MUMBAI: Cyrus Mistry’s family firms failed to make a ‘prima facie’ case and show ’cause of action’ against Tata Sons, the National Company Law Tribunal said in its order dismissing the former chairman’s petition that alleged mismanagement and minority shareholder oppression at India’s largest conglomerate.

Tribunal judges BSV Prakash Kumar and V Nallasenapathy wrote that it was a misfortune that the petitioners could not make out any cause of action in any of the allegations, including Mistry’s removal as chairman, ‘oppressive’ articles of association, the investment by Tata Steel in Corus, continuation of the Nano car project and undermining the status of independent directors.

The judges said some claims were very old, stale or vague. They said the allegations of violations of insider trading rules should be decided by the Securities & Exchange Board of India and not the tribunal.

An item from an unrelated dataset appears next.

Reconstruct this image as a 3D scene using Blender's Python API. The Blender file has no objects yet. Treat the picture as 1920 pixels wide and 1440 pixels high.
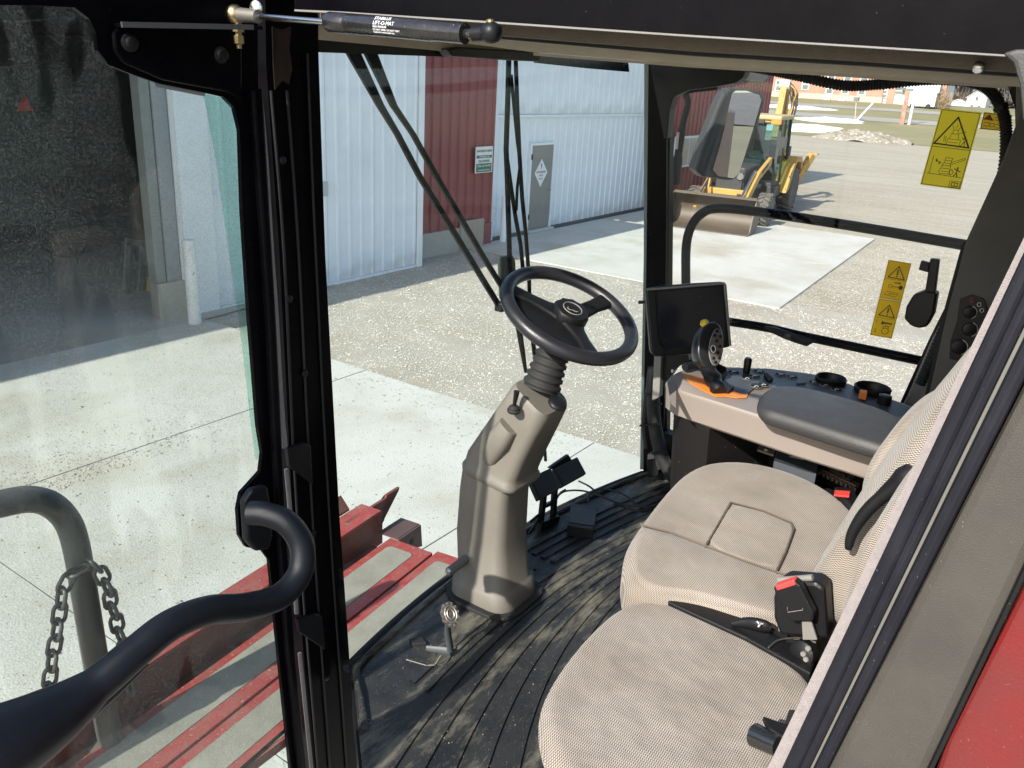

The judges also wrote in the order that the Mistry family firms’ ownership of 18.37% of shares in Tata Sons can’t on its own be a ground for waiver. Last week, the tribunal dismissed Mistry’s petition and refused to grant a waiver on the minimum shareholding requirement to petition Tata Sons. Mistry’s family firms have appealed against the NCLT’s order in the Appellate Tribunal in Delhi.

Under the Companies Act, a petitioner should hold at least one-tenth of the issued share capital of a company or represent 10% of the total number of members to take up such a case at the NCLT. Mistry fought to get this condition waived, citing public interest and the nature of allegations. Although his firms own about 18.37% of the equity shares in Tata Sons, they have only 2.17% of the total share capital in the form of equity and preference shares.

The Tata Trusts, comprising charitable organisations controlled by Ratan Tata, hold a 66% stake in Tata Sons. The legal battle followed an ugly public spat between Mistry and the Tata Group after he was sacked in October. Both sides accused each other of poor corporate governance practices and business decisions.